Problem statement: Give only the number of lines in the data that include the string "from".

--- start Recorded information ---

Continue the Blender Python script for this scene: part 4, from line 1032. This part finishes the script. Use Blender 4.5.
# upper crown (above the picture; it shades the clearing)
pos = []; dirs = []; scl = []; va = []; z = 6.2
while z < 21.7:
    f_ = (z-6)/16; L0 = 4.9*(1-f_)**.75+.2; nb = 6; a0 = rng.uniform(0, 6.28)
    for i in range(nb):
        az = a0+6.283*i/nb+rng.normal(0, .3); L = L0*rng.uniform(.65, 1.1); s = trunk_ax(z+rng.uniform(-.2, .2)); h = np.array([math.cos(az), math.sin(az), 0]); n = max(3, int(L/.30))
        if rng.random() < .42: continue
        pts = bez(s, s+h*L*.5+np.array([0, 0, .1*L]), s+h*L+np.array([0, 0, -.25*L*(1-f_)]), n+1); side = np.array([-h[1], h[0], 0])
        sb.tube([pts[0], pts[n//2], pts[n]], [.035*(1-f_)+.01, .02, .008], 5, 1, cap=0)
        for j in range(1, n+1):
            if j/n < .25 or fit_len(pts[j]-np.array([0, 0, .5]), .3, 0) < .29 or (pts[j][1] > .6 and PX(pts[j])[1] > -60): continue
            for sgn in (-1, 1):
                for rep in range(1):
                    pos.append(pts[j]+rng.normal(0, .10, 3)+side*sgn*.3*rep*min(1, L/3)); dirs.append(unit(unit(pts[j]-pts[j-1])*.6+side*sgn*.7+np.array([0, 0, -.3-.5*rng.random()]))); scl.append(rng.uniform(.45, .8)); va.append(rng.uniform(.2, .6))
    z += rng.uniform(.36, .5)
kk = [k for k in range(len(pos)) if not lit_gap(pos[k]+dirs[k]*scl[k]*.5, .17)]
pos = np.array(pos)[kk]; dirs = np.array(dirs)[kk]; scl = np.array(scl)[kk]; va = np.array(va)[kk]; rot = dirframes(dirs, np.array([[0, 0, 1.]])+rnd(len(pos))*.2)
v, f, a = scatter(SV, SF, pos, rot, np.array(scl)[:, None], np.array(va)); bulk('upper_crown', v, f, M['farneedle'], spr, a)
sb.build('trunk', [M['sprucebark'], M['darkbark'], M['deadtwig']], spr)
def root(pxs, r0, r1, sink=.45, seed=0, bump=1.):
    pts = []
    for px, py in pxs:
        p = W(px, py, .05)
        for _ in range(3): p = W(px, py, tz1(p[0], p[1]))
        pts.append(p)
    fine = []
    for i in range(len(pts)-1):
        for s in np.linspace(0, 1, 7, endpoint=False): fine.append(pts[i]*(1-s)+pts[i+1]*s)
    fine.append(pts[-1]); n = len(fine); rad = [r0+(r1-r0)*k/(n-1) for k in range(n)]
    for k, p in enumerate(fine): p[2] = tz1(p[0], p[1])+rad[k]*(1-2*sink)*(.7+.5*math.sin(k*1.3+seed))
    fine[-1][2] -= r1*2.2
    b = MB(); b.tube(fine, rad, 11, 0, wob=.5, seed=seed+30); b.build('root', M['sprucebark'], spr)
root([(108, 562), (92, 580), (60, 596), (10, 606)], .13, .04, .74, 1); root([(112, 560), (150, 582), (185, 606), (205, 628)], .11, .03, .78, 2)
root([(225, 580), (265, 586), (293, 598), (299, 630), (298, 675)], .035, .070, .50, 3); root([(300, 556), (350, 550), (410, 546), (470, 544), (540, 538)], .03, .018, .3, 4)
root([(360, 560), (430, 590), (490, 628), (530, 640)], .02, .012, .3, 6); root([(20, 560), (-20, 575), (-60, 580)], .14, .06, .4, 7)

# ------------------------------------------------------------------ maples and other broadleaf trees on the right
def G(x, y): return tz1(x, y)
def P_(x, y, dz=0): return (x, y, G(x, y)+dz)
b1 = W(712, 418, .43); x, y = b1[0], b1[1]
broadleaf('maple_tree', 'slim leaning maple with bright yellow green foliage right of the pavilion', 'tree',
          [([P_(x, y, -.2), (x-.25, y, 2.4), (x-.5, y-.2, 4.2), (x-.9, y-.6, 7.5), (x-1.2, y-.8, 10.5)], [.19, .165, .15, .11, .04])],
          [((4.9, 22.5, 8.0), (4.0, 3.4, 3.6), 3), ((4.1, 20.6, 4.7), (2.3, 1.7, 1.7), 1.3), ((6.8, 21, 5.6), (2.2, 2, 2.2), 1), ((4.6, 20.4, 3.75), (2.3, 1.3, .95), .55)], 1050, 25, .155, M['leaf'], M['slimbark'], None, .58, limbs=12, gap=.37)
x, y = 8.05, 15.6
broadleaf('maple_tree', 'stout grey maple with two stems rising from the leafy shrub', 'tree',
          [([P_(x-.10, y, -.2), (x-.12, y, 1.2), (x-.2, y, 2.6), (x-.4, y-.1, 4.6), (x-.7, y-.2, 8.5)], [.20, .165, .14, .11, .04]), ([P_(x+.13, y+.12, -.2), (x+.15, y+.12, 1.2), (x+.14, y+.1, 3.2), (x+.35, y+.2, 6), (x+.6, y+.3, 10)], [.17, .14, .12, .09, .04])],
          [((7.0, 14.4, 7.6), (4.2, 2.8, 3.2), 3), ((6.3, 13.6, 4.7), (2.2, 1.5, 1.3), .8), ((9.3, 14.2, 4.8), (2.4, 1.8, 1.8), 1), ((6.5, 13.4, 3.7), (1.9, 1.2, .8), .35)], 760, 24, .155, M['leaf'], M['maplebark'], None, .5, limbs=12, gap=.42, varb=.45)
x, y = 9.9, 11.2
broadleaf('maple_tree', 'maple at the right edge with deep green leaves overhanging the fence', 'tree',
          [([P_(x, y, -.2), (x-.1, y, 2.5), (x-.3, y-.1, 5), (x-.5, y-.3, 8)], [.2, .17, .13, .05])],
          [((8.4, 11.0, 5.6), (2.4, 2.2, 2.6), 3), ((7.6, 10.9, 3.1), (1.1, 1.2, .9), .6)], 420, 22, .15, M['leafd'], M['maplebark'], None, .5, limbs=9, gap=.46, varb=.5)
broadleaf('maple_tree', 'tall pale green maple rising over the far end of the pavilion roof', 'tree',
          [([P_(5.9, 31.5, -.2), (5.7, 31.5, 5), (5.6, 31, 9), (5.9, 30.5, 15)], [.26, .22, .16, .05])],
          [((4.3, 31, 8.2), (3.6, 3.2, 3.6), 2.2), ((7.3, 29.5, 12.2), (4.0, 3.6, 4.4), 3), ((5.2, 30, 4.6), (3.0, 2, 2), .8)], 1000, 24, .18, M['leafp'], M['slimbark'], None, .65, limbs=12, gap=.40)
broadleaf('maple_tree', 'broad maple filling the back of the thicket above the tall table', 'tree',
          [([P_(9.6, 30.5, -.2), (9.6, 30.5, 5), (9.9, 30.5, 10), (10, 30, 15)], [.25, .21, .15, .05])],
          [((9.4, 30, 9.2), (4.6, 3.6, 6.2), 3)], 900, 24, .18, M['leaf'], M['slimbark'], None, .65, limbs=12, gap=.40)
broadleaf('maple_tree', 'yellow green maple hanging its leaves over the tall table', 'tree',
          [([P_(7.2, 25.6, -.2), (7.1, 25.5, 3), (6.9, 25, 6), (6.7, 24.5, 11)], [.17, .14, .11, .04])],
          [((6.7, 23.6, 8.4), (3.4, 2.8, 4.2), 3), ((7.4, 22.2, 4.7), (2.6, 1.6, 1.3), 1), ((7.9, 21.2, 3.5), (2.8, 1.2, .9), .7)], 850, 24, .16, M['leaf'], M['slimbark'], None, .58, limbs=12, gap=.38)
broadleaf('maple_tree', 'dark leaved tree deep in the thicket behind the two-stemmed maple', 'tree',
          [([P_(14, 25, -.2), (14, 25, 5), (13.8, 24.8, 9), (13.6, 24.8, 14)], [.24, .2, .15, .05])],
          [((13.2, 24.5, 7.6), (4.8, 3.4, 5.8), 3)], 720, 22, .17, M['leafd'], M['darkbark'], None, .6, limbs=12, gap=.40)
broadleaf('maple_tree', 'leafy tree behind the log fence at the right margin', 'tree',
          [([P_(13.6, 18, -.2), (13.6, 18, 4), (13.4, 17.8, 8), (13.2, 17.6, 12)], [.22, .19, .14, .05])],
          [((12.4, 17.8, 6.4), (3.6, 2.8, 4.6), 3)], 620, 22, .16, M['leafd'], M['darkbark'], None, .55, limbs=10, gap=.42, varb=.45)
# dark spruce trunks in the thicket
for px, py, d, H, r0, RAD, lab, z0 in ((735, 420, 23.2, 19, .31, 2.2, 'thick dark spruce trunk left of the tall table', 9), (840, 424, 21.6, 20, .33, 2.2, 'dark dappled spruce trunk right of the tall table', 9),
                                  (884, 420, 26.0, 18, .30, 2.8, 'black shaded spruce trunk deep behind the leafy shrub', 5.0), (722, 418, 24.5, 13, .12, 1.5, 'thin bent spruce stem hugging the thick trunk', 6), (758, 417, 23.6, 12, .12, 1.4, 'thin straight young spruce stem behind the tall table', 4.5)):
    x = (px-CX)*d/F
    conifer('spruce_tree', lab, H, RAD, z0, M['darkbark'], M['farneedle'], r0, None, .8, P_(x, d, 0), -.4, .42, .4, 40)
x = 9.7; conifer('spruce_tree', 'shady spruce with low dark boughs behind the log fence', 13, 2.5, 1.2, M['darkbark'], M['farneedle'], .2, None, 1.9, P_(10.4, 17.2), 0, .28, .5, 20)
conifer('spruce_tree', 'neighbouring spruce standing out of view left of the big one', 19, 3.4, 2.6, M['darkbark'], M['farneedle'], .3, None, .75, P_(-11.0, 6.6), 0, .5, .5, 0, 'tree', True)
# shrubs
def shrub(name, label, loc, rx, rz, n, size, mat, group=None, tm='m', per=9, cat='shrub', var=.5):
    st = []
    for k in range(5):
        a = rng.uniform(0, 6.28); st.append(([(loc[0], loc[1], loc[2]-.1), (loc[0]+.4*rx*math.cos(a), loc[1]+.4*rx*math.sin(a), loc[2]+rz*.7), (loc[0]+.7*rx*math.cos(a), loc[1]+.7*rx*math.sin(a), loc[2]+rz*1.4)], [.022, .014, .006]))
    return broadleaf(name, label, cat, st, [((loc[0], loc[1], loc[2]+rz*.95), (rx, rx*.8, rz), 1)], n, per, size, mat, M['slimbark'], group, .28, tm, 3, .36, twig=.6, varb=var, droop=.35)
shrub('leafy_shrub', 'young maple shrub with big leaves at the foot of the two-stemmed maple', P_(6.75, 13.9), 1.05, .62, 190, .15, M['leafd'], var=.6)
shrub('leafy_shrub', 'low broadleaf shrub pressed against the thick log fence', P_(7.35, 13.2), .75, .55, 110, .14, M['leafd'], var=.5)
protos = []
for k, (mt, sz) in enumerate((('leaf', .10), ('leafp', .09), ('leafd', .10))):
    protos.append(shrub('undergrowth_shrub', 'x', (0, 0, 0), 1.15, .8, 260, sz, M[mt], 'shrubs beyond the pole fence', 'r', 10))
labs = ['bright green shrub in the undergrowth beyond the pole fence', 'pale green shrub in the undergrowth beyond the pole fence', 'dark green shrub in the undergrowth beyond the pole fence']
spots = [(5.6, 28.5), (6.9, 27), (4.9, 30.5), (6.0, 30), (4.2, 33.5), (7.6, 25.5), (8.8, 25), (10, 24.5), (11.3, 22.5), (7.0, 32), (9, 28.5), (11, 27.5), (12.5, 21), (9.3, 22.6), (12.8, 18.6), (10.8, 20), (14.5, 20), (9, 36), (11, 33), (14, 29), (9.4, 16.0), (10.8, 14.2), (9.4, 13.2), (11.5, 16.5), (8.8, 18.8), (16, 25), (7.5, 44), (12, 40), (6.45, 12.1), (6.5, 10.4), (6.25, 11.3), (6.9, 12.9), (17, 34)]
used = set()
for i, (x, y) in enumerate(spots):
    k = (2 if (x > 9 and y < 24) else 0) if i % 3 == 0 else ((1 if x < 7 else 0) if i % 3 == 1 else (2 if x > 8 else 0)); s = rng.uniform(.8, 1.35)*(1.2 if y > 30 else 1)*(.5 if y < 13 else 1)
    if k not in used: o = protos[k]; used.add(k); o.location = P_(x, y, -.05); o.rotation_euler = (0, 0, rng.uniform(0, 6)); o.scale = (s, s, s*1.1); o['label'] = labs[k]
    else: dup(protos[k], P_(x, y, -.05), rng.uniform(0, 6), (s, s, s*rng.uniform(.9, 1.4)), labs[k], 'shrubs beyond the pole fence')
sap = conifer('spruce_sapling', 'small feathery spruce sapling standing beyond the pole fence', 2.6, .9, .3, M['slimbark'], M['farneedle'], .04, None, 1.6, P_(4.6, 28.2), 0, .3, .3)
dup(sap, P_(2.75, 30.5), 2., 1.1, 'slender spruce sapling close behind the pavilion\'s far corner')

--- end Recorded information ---

Solution for this problem: 2